AGI – Il caso delle firme digitali promosso dalla ‘Lista Referendum e Democrazia’ potrebbe riscrivere le regole elettorali. Questo almeno si augurano Marco Cappato e gli altri sostenitori del movimento referendario che ai giudici delle Corti d’Appello a cui hanno presentato le firme digitali chiedono di considerarle valide tanto quanto quelle raccolte e validate su carta, coi metodi tradizionali previsti dalla legge.
La breve nota consegnata ai magistrati
“Stiamo depositando fisicamente o via Pec a tutte le Corti in Italia le firme, sia nel caso in cui abbiamo raggiunto la quota richiesta per collegio, circa 700, sia che non l’abbiamo toccata – è la strategia spiegata all’AGI da Marco Perduca, già presidente del Comitato promotore referendum cannabis legale e componente del Comitato promotore della lista-. Alle firme abbiamo allegato una breve nota in cui chiediamo che vengano ritenute valide per analogia con quanto avvenuto nell’ottobre del 2021 quando la Cassazione diede l’ok ai certificati digitali per i referendum su eutanasia e cannabis”.
“Il principio costituzionale a cui ci richiamiamo è quello dell’uguaglianza tra i cittadini e, inoltre, ai magistrati ricordiamo che lo Spid esiste dal 2014”.
“Pronti ad andare davanti alle Nazioni Unite”
Gli ostacoli per vedersi riconoscere le oltre 27mila firme digitali prese “in soli tre giorni perché abbiamo dovuto sostituire alcun candidati”, sono diversi. “Il primo scoglio è vedere come i giudici valuteranno il deposito di supporti tecnologici, come le ‘pennette’. Poi, va capito come argomenteranno un eventuale diniego. E’ probabile che in quanto magistrati applichino la legge così com’è ma potrebbero sollevare il tema a livello istituzionale con argomenti stringenti, buoni anche per i ricorsi”.
La gamma delle istanze prefigurata da Perduca è ampia: “In caso di un primo no, abbiamo 48 ore per ricorrere alla stessa Corte d’Appello.

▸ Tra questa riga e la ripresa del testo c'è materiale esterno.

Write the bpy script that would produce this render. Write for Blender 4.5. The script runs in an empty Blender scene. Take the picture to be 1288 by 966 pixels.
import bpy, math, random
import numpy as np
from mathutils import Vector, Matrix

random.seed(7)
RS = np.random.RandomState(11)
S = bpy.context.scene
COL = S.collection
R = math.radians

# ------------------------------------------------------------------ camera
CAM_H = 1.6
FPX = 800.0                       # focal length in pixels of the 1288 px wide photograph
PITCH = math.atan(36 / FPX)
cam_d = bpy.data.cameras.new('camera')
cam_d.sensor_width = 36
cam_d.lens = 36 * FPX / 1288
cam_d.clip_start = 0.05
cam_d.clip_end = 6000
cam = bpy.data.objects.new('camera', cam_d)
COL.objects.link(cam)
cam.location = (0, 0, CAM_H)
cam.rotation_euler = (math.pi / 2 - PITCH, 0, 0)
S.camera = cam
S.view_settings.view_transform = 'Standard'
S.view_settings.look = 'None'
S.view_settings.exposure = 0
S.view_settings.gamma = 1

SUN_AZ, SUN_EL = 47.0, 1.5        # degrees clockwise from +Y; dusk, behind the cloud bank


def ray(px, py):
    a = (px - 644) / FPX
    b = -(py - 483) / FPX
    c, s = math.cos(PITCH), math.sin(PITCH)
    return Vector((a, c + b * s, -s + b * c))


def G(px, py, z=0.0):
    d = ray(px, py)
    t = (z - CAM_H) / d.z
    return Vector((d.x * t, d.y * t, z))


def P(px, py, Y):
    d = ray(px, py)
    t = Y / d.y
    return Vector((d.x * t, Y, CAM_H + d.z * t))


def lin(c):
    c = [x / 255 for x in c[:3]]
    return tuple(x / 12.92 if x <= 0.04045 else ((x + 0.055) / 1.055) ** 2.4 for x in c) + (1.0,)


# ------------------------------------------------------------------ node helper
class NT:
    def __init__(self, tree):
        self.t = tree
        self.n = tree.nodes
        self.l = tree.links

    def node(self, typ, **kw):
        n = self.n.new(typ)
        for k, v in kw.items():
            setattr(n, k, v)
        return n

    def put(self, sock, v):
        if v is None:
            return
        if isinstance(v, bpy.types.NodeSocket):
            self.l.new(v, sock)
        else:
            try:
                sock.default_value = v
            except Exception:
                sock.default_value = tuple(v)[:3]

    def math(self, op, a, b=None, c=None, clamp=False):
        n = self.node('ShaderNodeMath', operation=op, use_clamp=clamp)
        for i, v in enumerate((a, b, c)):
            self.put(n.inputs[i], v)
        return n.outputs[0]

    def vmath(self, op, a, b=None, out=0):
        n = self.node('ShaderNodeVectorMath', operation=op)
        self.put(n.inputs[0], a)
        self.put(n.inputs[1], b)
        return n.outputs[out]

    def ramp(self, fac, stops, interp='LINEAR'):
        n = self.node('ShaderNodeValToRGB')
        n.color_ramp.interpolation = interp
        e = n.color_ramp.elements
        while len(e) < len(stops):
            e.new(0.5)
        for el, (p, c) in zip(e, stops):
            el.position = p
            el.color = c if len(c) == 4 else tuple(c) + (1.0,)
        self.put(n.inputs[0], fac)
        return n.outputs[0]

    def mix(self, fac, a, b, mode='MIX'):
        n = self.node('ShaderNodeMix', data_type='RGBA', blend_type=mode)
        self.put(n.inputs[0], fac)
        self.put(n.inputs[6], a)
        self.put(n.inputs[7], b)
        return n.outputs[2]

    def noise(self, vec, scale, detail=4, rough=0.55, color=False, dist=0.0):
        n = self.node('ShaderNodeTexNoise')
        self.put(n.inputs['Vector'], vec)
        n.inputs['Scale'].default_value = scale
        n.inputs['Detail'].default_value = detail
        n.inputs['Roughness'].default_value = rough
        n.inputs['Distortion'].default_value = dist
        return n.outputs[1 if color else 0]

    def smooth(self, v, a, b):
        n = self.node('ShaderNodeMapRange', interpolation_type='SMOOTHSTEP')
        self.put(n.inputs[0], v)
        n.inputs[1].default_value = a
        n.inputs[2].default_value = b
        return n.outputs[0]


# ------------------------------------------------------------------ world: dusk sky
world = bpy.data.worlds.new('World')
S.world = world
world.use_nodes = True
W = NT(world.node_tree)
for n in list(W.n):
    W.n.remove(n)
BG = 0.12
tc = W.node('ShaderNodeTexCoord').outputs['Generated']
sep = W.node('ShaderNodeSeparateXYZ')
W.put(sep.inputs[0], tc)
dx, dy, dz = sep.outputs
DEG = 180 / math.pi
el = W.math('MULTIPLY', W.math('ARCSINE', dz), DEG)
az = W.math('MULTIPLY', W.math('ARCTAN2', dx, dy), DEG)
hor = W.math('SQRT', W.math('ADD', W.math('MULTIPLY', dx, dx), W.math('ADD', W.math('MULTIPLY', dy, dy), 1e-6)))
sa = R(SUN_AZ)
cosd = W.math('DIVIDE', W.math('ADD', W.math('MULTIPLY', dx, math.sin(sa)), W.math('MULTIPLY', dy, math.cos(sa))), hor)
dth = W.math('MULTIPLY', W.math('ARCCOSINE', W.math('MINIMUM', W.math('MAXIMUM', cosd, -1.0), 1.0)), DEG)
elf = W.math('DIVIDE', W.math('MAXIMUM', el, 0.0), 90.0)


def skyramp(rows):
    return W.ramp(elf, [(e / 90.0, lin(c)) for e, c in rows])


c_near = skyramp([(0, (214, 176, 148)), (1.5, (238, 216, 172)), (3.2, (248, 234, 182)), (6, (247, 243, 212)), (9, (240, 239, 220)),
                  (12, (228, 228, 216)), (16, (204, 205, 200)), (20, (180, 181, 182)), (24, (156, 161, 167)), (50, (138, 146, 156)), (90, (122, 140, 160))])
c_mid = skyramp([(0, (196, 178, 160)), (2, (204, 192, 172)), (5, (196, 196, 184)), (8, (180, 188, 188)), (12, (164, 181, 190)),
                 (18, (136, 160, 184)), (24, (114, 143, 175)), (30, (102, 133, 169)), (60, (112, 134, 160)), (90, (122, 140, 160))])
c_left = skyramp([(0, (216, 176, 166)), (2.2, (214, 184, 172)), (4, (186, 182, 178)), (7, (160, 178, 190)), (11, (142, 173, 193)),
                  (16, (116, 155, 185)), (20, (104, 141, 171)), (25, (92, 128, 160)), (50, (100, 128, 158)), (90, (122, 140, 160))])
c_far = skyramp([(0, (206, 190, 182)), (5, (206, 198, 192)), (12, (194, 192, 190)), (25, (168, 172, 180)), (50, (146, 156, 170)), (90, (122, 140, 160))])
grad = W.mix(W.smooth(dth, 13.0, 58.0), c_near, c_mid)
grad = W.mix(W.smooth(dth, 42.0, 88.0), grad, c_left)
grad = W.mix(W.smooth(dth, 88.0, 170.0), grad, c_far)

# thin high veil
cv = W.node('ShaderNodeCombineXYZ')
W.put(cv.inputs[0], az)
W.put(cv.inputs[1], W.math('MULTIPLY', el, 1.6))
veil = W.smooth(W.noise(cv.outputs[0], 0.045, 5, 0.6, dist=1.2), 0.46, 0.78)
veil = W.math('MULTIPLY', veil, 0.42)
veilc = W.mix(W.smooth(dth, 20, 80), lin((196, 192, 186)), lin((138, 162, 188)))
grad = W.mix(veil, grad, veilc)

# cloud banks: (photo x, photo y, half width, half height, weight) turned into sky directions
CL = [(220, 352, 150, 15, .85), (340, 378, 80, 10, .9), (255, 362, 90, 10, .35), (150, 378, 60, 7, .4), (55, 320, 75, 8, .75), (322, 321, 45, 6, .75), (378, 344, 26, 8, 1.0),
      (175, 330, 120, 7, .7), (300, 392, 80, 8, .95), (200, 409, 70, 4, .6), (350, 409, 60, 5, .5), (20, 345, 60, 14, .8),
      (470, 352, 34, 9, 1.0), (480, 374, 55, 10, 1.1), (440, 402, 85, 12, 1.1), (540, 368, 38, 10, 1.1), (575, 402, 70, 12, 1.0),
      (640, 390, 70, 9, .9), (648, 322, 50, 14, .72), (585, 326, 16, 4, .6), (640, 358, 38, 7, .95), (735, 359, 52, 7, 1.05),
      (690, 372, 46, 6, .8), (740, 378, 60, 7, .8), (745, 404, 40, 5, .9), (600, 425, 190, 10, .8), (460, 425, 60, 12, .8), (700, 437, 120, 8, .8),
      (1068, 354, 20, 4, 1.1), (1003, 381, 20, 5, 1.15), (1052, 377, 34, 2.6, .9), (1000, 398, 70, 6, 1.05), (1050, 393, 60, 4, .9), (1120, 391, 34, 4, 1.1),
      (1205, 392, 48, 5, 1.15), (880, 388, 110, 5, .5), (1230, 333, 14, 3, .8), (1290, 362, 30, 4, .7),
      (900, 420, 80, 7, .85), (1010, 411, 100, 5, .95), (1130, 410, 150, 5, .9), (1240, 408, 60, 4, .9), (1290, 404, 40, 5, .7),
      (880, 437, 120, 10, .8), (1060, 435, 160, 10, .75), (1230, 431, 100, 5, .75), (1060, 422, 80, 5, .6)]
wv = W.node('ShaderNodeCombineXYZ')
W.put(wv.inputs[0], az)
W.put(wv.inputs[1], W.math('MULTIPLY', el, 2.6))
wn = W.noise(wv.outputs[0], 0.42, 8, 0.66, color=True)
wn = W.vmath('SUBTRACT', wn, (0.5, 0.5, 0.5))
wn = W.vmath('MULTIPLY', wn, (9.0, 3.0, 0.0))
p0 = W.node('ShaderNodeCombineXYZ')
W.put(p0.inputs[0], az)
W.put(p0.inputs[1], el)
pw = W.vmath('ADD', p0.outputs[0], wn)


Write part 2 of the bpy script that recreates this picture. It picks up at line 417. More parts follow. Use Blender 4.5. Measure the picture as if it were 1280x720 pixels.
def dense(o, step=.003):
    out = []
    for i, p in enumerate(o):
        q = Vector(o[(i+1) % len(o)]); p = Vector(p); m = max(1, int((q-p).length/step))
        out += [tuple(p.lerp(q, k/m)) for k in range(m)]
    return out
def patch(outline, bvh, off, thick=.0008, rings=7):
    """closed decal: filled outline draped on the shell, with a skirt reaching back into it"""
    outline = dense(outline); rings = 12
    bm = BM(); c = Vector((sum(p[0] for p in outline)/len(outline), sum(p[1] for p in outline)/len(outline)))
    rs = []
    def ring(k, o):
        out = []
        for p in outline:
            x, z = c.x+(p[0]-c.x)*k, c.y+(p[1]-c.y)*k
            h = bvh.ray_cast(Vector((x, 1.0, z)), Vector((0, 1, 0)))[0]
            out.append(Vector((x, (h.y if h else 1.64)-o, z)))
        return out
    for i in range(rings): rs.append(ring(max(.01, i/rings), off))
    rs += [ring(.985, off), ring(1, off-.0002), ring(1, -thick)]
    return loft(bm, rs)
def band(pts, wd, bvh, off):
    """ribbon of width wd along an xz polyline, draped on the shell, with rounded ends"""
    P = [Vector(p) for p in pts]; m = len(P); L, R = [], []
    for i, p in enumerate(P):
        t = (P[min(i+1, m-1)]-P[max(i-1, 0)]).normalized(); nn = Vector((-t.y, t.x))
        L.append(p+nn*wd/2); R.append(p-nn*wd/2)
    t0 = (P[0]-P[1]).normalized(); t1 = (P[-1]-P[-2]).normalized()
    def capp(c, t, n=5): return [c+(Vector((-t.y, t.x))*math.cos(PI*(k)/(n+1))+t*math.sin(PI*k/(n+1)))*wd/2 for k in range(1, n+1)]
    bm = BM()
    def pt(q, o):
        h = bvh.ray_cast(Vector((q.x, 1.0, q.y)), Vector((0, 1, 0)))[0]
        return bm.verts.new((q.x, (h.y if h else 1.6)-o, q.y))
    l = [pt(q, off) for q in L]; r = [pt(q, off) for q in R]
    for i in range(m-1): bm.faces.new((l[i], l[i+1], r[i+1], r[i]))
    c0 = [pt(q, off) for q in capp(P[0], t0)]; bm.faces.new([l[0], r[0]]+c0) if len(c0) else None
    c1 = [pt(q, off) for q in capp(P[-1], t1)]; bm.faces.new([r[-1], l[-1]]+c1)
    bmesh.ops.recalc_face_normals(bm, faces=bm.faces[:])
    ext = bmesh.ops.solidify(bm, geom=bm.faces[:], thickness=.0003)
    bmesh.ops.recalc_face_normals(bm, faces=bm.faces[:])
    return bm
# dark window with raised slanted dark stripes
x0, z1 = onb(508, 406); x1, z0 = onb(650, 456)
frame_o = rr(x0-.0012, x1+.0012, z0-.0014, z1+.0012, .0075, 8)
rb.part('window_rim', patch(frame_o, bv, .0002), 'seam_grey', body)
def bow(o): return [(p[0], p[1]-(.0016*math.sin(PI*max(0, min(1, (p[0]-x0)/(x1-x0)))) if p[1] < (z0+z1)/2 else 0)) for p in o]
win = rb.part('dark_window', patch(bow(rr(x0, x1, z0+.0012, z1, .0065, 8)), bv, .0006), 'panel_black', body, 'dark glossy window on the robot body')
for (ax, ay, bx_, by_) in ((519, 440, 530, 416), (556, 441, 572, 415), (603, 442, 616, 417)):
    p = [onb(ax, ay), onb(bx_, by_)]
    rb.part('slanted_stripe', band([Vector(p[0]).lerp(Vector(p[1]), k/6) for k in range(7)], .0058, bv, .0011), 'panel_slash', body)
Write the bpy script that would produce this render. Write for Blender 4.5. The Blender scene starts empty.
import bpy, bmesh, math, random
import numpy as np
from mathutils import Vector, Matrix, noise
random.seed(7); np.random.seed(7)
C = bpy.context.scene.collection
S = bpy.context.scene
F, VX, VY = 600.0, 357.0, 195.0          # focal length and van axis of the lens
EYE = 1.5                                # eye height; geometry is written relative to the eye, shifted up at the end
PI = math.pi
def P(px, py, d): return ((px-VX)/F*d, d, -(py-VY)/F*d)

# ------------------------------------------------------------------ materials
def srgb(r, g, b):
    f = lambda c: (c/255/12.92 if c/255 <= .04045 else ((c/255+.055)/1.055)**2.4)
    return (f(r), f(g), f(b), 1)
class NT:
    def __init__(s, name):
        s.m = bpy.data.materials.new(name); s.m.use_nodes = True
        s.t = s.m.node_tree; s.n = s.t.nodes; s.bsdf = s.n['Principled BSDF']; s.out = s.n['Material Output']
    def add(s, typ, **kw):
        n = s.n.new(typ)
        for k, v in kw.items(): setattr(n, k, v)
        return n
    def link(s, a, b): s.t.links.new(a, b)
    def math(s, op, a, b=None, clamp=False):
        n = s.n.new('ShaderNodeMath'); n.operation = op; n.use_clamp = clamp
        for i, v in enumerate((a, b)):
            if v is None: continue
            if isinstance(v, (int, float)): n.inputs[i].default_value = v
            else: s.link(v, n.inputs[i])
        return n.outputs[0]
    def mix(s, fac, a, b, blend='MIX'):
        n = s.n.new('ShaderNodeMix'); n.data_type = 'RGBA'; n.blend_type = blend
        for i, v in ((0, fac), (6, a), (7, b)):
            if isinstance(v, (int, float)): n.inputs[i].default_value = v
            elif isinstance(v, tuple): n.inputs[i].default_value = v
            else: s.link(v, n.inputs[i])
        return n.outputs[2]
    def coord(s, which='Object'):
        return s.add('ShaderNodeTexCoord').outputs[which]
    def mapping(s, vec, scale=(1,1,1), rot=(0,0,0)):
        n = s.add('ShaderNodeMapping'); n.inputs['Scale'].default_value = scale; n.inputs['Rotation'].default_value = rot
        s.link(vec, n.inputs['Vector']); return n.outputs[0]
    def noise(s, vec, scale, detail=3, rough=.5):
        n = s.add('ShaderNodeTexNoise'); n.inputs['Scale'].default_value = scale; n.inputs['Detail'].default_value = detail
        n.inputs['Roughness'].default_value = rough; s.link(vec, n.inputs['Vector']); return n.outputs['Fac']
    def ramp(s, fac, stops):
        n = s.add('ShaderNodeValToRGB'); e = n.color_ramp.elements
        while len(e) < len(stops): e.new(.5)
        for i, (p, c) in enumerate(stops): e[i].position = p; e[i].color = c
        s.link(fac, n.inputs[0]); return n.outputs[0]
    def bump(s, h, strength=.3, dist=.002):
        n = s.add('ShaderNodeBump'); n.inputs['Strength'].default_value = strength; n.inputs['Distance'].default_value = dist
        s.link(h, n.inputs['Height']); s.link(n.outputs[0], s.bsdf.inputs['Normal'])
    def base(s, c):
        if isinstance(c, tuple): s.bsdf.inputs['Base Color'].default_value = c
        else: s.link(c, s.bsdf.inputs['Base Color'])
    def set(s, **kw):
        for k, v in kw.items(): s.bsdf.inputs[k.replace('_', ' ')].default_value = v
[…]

Siamo pronti ad andare poi davanti alla Corte europea dei diritti dell’uomo ed, eventualmente, a presentarci al Comitato dei diritti umani delle Nazioni Unite per l’applicazione dei diritti civili e politici”.
La piattaforma mai creata
Lo stesso, precisa Perduca, “che nel 2019 aveva messo in mora l’Italia perché la normativa referendaria del 1970 creava irragionevoli ostacoli alla partecipazione del popolo sovrano a causa dell’esiguo numero di figure pubbliche che potessero autenticare le firme. I governi Conte 2 e Draghi hanno ampliato la platea di chi può autenticare aggiungendo anche gli avvocati e previsto la possibilità di sottoscrizioni digitali per i referendum e per le proposte di iniziativa popolare”.
In teoria, in base alla legge, afferma l’ex senatore radicale, si sarebbe dovuta predisporre una piattaforma gratuita collegata ai certificati elettorali evitando così ai sottoscrittori il pagamento di una piccola somma e l’interpello ai Comuni, “alcuni dei quali non hannno risposto”, che in questi giorni ha reso complicata la raccolta delle firme digitali per le elezioni. “Abbiamo raccolto 30mila euro, la metà dei quali utilizzati per le firme sospese, consentendo così a molti di non dover versare l’obolo di 1 euro e 50 centesimi grazie alla generosità di altri”.